When tasked with creating an installation exploring ‘Radical Luxury’, the designer looked to the restorative effects of a walk along the beach, he explains
Throughout history, artists, designers and thinkers have turned to the sea for refuge from the chaos of daily life – from Caspar David Friedrich, whose powerful images of roaring waves have become some of the most famous in art history, to Monet’s comparatively calm dappled depictions of troubled waters. And in contemporary culture, where Instagram, email, and the internet all battle interminably for our attention, the enormity of the natural world provides as effective a relief as any.
“Coming from a seaside town, the sea is something I really miss when I’m in London,” Gareth Pugh explains. “So I’m drawn to places like Brighton – psychologically, the feeling of being on the edge of something is so interesting for me. I’m actually quite afraid of the sea – I’m not sure whether it’s the depth, or that fear of the unknown – but it’s an important part of who I am.” So when Selfridges invited Pugh to create an installation reflecting on the theme of ‘Radical Luxury’ as part of its new exhibition The Flipside, the noisy seascape in his hometown of Sunderland seemed a natural draw.
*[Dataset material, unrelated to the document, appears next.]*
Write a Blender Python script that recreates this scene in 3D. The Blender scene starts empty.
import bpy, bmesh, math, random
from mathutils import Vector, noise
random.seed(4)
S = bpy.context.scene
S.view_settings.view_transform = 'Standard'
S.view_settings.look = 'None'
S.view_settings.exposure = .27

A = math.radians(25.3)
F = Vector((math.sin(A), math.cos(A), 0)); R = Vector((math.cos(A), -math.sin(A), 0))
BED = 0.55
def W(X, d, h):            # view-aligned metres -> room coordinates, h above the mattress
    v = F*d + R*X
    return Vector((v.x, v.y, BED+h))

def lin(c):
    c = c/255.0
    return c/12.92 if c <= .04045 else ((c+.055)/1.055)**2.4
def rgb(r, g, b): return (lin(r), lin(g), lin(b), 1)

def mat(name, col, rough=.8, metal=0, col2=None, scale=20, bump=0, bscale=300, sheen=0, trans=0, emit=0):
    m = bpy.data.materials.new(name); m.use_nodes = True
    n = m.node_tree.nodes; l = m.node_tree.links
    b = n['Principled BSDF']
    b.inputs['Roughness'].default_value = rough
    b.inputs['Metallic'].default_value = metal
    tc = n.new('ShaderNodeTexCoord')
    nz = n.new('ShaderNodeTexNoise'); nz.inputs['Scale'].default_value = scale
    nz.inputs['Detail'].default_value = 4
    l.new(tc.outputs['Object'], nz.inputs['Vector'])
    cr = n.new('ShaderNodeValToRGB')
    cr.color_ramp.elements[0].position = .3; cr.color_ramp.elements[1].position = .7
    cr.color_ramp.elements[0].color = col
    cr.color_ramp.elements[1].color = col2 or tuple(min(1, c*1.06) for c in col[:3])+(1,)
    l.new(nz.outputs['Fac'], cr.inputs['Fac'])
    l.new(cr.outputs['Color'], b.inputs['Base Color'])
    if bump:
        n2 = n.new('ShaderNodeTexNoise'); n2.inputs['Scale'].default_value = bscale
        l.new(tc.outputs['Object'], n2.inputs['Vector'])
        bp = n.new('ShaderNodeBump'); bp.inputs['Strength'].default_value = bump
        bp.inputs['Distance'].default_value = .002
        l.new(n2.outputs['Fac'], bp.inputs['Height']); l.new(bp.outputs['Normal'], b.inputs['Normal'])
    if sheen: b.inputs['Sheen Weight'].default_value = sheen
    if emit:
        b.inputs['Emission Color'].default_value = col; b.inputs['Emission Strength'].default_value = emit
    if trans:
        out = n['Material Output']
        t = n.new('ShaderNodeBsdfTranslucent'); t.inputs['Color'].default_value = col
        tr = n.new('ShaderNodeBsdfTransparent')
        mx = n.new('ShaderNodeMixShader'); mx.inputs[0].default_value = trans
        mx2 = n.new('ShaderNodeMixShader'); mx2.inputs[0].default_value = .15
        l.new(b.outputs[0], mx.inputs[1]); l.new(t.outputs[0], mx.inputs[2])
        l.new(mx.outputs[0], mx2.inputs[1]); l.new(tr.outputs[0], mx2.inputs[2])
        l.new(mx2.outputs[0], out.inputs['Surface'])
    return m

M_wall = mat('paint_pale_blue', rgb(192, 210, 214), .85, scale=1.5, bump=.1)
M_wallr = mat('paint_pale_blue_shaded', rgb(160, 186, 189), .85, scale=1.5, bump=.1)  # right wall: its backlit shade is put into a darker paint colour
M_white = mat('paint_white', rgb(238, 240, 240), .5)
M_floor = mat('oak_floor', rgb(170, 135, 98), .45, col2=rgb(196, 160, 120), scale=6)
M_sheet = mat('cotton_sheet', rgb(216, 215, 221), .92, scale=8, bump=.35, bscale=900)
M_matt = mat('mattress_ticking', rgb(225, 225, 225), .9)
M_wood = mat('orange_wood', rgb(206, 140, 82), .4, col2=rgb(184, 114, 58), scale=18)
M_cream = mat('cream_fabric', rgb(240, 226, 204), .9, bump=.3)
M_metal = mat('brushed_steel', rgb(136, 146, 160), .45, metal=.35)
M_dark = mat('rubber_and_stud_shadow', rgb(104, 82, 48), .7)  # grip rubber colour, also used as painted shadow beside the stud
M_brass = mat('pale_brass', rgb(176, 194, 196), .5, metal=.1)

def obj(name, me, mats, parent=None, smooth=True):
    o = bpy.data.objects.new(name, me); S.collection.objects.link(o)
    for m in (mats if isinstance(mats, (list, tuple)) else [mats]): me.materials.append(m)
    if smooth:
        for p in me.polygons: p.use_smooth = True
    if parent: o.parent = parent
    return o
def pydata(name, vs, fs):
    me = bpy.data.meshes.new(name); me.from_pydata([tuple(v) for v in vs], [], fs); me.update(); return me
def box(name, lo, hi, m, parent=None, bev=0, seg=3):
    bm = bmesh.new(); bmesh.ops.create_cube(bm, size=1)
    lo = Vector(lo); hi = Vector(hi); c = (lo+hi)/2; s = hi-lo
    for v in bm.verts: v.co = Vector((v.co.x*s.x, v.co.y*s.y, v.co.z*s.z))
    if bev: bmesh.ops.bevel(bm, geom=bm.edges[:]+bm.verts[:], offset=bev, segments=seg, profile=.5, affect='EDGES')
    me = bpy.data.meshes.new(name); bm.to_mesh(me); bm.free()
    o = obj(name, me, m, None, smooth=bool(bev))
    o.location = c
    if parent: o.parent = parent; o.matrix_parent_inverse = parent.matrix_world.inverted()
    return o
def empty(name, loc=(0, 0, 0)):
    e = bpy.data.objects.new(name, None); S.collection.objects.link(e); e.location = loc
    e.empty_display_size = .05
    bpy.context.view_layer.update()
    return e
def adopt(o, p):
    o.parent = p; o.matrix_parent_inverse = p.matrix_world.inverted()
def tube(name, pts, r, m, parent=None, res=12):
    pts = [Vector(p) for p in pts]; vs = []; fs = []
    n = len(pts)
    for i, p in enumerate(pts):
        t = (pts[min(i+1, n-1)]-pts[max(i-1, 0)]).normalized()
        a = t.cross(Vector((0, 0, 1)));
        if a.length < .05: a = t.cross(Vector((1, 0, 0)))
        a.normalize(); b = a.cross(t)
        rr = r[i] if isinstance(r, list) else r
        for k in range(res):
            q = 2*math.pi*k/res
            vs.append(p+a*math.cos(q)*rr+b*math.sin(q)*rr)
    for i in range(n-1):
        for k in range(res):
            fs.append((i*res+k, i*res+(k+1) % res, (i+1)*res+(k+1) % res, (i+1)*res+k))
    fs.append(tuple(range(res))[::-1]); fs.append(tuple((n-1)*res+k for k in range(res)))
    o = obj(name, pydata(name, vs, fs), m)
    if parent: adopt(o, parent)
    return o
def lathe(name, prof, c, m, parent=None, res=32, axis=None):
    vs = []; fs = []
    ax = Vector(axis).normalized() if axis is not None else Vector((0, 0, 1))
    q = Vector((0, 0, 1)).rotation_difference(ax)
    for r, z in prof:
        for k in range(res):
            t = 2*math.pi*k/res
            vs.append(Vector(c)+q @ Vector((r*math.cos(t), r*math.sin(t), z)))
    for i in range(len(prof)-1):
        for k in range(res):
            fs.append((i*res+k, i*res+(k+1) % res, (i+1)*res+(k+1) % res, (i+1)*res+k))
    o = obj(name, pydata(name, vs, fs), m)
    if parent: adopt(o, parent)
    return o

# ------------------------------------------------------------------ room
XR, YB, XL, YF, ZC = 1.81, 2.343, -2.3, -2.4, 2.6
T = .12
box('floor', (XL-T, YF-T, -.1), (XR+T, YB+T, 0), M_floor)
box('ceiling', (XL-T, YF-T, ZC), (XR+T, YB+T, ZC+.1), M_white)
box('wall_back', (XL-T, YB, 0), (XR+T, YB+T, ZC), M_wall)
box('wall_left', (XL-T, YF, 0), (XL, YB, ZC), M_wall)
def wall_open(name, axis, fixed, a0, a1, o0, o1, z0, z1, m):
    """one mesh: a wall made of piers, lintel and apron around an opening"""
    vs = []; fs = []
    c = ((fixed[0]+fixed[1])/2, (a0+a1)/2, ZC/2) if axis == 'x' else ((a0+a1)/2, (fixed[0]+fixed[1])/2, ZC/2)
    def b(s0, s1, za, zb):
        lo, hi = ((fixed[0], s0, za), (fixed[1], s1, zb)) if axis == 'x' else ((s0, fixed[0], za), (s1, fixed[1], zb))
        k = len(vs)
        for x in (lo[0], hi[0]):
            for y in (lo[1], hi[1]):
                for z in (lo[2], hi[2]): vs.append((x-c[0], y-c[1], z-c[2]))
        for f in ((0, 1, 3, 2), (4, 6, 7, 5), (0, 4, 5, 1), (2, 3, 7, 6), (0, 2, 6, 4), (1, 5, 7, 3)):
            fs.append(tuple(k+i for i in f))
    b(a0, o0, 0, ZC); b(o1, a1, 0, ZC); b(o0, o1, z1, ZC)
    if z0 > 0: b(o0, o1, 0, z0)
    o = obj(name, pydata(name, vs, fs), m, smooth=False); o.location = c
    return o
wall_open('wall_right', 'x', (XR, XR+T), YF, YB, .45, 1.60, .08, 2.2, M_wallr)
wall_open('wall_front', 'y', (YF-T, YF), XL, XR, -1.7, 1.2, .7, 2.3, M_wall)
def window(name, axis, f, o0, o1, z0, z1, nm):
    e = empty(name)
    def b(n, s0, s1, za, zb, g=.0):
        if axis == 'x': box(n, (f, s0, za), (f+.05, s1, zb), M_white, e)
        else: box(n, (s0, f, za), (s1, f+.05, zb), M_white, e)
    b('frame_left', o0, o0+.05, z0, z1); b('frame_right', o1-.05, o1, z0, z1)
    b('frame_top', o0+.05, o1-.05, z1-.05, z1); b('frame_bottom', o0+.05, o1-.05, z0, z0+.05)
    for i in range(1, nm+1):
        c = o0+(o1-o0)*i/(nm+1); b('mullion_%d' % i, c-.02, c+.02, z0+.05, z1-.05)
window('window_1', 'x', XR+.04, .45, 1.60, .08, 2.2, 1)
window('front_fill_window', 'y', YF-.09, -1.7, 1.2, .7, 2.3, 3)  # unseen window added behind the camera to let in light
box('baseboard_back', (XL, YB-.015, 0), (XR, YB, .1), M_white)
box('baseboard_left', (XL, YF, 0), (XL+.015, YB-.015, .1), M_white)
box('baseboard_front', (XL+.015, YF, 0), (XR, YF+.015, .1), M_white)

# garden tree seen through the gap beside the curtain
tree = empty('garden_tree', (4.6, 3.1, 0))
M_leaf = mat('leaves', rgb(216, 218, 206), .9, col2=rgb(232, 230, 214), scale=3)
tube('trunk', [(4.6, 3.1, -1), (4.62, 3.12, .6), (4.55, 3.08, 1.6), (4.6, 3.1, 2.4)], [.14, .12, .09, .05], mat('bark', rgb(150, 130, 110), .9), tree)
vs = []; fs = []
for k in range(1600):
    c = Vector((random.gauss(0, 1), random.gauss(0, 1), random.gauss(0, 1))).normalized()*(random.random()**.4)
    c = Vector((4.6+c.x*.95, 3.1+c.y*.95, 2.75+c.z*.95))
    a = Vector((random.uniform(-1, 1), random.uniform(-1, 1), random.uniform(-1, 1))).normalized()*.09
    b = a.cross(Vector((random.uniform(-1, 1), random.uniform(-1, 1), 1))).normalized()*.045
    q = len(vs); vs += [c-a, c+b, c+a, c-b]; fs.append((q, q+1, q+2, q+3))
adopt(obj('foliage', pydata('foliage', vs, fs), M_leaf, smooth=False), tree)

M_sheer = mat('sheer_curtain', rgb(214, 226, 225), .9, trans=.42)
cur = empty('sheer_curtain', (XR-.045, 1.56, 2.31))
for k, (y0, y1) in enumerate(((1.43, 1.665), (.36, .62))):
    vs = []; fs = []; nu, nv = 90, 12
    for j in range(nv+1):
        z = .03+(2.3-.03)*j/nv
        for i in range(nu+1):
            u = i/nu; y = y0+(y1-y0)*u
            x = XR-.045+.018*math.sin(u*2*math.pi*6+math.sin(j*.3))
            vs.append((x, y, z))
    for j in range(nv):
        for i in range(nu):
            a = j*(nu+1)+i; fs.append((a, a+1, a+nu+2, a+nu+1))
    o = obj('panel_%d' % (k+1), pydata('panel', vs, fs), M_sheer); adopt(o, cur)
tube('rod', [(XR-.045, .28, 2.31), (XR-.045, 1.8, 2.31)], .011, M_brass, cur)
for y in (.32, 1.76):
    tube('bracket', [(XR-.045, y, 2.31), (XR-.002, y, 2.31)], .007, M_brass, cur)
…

The resulting work – a ten minute-long split-screen film which sees Pugh and his mum slowly walk the whole length of the landscape, is oddly serene; not only because the screens are placed opposite on another in the space, so that you feel as though you’re enveloped in his chosen stormy landscape, all grey-blue sea and sand and sky, but also because it loops on. “We wanted to represent this perfect moment that repeats – it’s a little bit like a time capsule,” Pugh continues. For him, visiting home has a Dorothy-like resonance – that you can click your red heels together three time and find yourself back in a space which is at once familiar and totally recuperative. Though simple, it’s powerfully effective, almost revolutionary in its subversion of traditional ideas about luxury. “The simplicity was necessary to hammer home this idea of clarity and serenity – it’s a meditative thing,” he continues, “and what it is to get a breath of fresh air, or walking down the beach to clear your head. There are so many different noises – it’s important to channel out and really focus on what’s important.”
The soundtrack plays an important role here; though it sounds like a simple, abstract recording of the waves on a quiet day on the coast, it is in fact carefully compiled from white noise. “I have tinnitus in one ear,” says Pugh, “and when I was 15 it was discovered that all the doctors could do was to give me a tiny little speaker that goes underneath my pillow to cancel it out, so that I could sleep. Obviously then all you can hear is the sound of an untuned radio, which is not very conducive to sleep, but I’ve always liked this idea of white noise cancelling out all other noises.” And VOID is nothing if not a call to do just that – to find reflection in the occasional escape from the clamour of everyday life.
The Flipside runs until May 20, 2018 at Selfridges, London.